# GOAL
Give back every line exactly as it appears, pictures excluded.
** BEGIN DATA SECTION **
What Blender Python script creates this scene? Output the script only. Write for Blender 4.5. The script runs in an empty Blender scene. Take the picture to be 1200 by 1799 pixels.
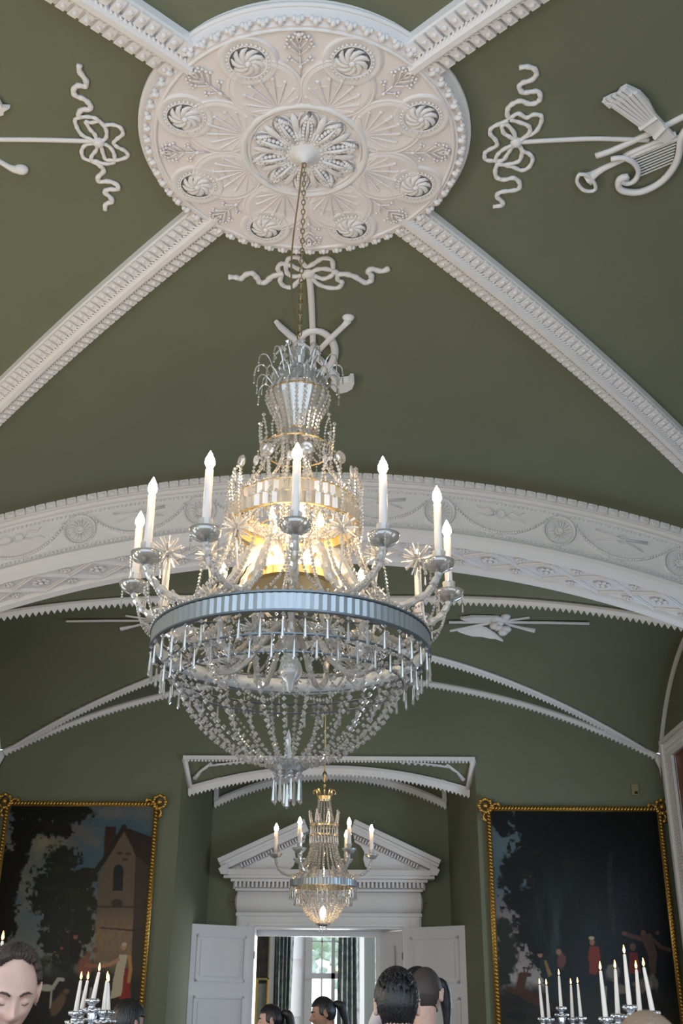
import bpy, math, random
import numpy as np
from mathutils import Vector, Matrix
PI = math.pi
random.seed(7)
SC = bpy.context.scene
COL = SC.collection

# ------------------------------------------------------------------ camera, world, sun, lights, exposure
W_IMG, H_IMG = 1200.0, 1799.0
CAM_F, CAM_P, CAM_Y, CAM_R = 1880.0, 0.4343, -0.009, 0.0075
CAM = Vector((0.295, 0.0, 1.65))
_F = Vector((math.sin(CAM_Y)*math.cos(CAM_P), math.cos(CAM_Y)*math.cos(CAM_P), math.sin(CAM_P)))
_R0 = Vector((math.cos(CAM_Y), -math.sin(CAM_Y), 0)); _U0 = _R0.cross(_F)
_R = _R0*math.cos(CAM_R) + _U0*math.sin(CAM_R); _U = -_R0*math.sin(CAM_R) + _U0*math.cos(CAM_R)
cd = bpy.data.cameras.new('camera'); cam = bpy.data.objects.new('camera', cd); COL.objects.link(cam)
cam.matrix_world = Matrix(((_R.x, _U.x, -_F.x, CAM.x), (_R.y, _U.y, -_F.y, CAM.y), (_R.z, _U.z, -_F.z, CAM.z), (0, 0, 0, 1)))
cd.sensor_fit = 'VERTICAL'; cd.sensor_height = 36.0; cd.sensor_width = 24.0; cd.lens = CAM_F/H_IMG*36.0
cd.clip_start = 0.05
cd.dof.use_dof = True; cd.dof.focus_distance = 6.5; cd.dof.aperture_fstop = 5.6
SC.camera = cam

SC.view_settings.view_transform = 'Standard'; SC.view_settings.look = 'None'
SC.view_settings.gamma = 1.0; SC.view_settings.use_curve_mapping = False
SC.view_settings.exposure = 0.34
SC.cycles.use_denoising = True
SC.cycles.max_bounces = 10; SC.cycles.diffuse_bounces = 4; SC.cycles.glossy_bounces = 4; SC.cycles.transmission_bounces = 8
SC.cycles.caustics_reflective = False; SC.cycles.caustics_refractive = False
SC.cycles.sample_clamp_indirect = 8.0

w = bpy.data.worlds.new('world'); SC.world = w; w.use_nodes = True
wn = w.node_tree.nodes; bg = wn['Background']; bg.inputs[0].default_value = (0.72, 0.87, 1.0, 1); bg.inputs[1].default_value = 1.9

def area(name, loc, rot, sx, sy, power, col):
    l = bpy.data.lights.new(name, 'AREA'); l.shape = 'RECTANGLE'; l.size = sx; l.size_y = sy; l.energy = power; l.color = col
    o = bpy.data.objects.new(name, l); o.location = loc; o.rotation_euler = rot; COL.objects.link(o); return o
# daylight through the tall windows of the long walls (left wall, out of frame), light falls inward
for yy, pw in ((1.0, 34), (4.2, 38), (7.4, 38)):
    area('daylight_left', (-4.65, yy, 2.3), (0, -PI/2-0.25, 0), 3.0, 1.5, pw, (0.80, 0.91, 1.0))
for yy, pw, cc in ((0.8, 30, (0.9, 0.94, 1.0)), (3.8, 24, (0.9, 0.94, 1.0)), (11.6, 130, (0.62, 0.80, 1.0))):  # the farthest one is an added fill that lightens the far bay
    area('daylight_and_fill_right', (4.65, yy, 2.3), (0, PI/2+0.15, 0), 3.0, 1.5, pw, cc)
area('next_room_side_fill', (3.9, 20.0, 2.2), (0, PI/2, 0), 2.6, 1.6, 260, (0.92, 0.96, 1.0))  # added unseen side light that whitens the window splay
for yy in (3.2, 6.4):   # added warm fill for the left ceiling, unseen and without a fixture
    l_ = bpy.data.lights.new('left_warm_fill', 'POINT'); l_.energy = 88; l_.color = (1.0, 0.70, 0.38); l_.shadow_soft_size = 0.2
    o_ = bpy.data.objects.new('left_warm_fill', l_); o_.location = (-4.2, yy, 3.0); COL.objects.link(o_)
area('far_bay_fill_left', (-4.65, 12.0, 2.2), (0, -PI/2-0.15, 0), 2.6, 1.4, 26, (0.95, 0.97, 0.95))  # added fill for the dim far bay, not a known window
area('daylight_next_room', (-0.2, 21.7, 2.2), (-PI/2, 0, 0), 1.0, 2.4, 110, (0.85, 0.93, 1.0))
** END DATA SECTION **
# FULL OUTPUT
What Blender Python script creates this scene? Output the script only. Write for Blender 4.5. The script runs in an empty Blender scene. Take the picture to be 1200 by 1799 pixels.
import bpy, math, random
import numpy as np
from mathutils import Vector, Matrix
PI = math.pi
random.seed(7)
SC = bpy.context.scene
COL = SC.collection

# ------------------------------------------------------------------ camera, world, sun, lights, exposure
W_IMG, H_IMG = 1200.0, 1799.0
CAM_F, CAM_P, CAM_Y, CAM_R = 1880.0, 0.4343, -0.009, 0.0075
CAM = Vector((0.295, 0.0, 1.65))
_F = Vector((math.sin(CAM_Y)*math.cos(CAM_P), math.cos(CAM_Y)*math.cos(CAM_P), math.sin(CAM_P)))
_R0 = Vector((math.cos(CAM_Y), -math.sin(CAM_Y), 0)); _U0 = _R0.cross(_F)
_R = _R0*math.cos(CAM_R) + _U0*math.sin(CAM_R); _U = -_R0*math.sin(CAM_R) + _U0*math.cos(CAM_R)
cd = bpy.data.cameras.new('camera'); cam = bpy.data.objects.new('camera', cd); COL.objects.link(cam)
cam.matrix_world = Matrix(((_R.x, _U.x, -_F.x, CAM.x), (_R.y, _U.y, -_F.y, CAM.y), (_R.z, _U.z, -_F.z, CAM.z), (0, 0, 0, 1)))
cd.sensor_fit = 'VERTICAL'; cd.sensor_height = 36.0; cd.sensor_width = 24.0; cd.lens = CAM_F/H_IMG*36.0
cd.clip_start = 0.05
cd.dof.use_dof = True; cd.dof.focus_distance = 6.5; cd.dof.aperture_fstop = 5.6
SC.camera = cam

SC.view_settings.view_transform = 'Standard'; SC.view_settings.look = 'None'
SC.view_settings.gamma = 1.0; SC.view_settings.use_curve_mapping = False
SC.view_settings.exposure = 0.34
SC.cycles.use_denoising = True
SC.cycles.max_bounces = 10; SC.cycles.diffuse_bounces = 4; SC.cycles.glossy_bounces = 4; SC.cycles.transmission_bounces = 8
SC.cycles.caustics_reflective = False; SC.cycles.caustics_refractive = False
SC.cycles.sample_clamp_indirect = 8.0

w = bpy.data.worlds.new('world'); SC.world = w; w.use_nodes = True
wn = w.node_tree.nodes; bg = wn['Background']; bg.inputs[0].default_value = (0.72, 0.87, 1.0, 1); bg.inputs[1].default_value = 1.9

def area(name, loc, rot, sx, sy, power, col):
    l = bpy.data.lights.new(name, 'AREA'); l.shape = 'RECTANGLE'; l.size = sx; l.size_y = sy; l.energy = power; l.color = col
    o = bpy.data.objects.new(name, l); o.location = loc; o.rotation_euler = rot; COL.objects.link(o); return o
# daylight through the tall windows of the long walls (left wall, out of frame), light falls inward
for yy, pw in ((1.0, 34), (4.2, 38), (7.4, 38)):
    area('daylight_left', (-4.65, yy, 2.3), (0, -PI/2-0.25, 0), 3.0, 1.5, pw, (0.80, 0.91, 1.0))
for yy, pw, cc in ((0.8, 30, (0.9, 0.94, 1.0)), (3.8, 24, (0.9, 0.94, 1.0)), (11.6, 130, (0.62, 0.80, 1.0))):  # the farthest one is an added fill that lightens the far bay
    area('daylight_and_fill_right', (4.65, yy, 2.3), (0, PI/2+0.15, 0), 3.0, 1.5, pw, cc)
area('next_room_side_fill', (3.9, 20.0, 2.2), (0, PI/2, 0), 2.6, 1.6, 260, (0.92, 0.96, 1.0))  # added unseen side light that whitens the window splay
for yy in (3.2, 6.4):   # added warm fill for the left ceiling, unseen and without a fixture
    l_ = bpy.data.lights.new('left_warm_fill', 'POINT'); l_.energy = 88; l_.color = (1.0, 0.70, 0.38); l_.shadow_soft_size = 0.2
    o_ = bpy.data.objects.new('left_warm_fill', l_); o_.location = (-4.2, yy, 3.0); COL.objects.link(o_)
area('far_bay_fill_left', (-4.65, 12.0, 2.2), (0, -PI/2-0.15, 0), 2.6, 1.4, 26, (0.95, 0.97, 0.95))  # added fill for the dim far bay, not a known window
area('daylight_next_room', (-0.2, 21.7, 2.2), (-PI/2, 0, 0), 1.0, 2.4, 110, (0.85, 0.93, 1.0))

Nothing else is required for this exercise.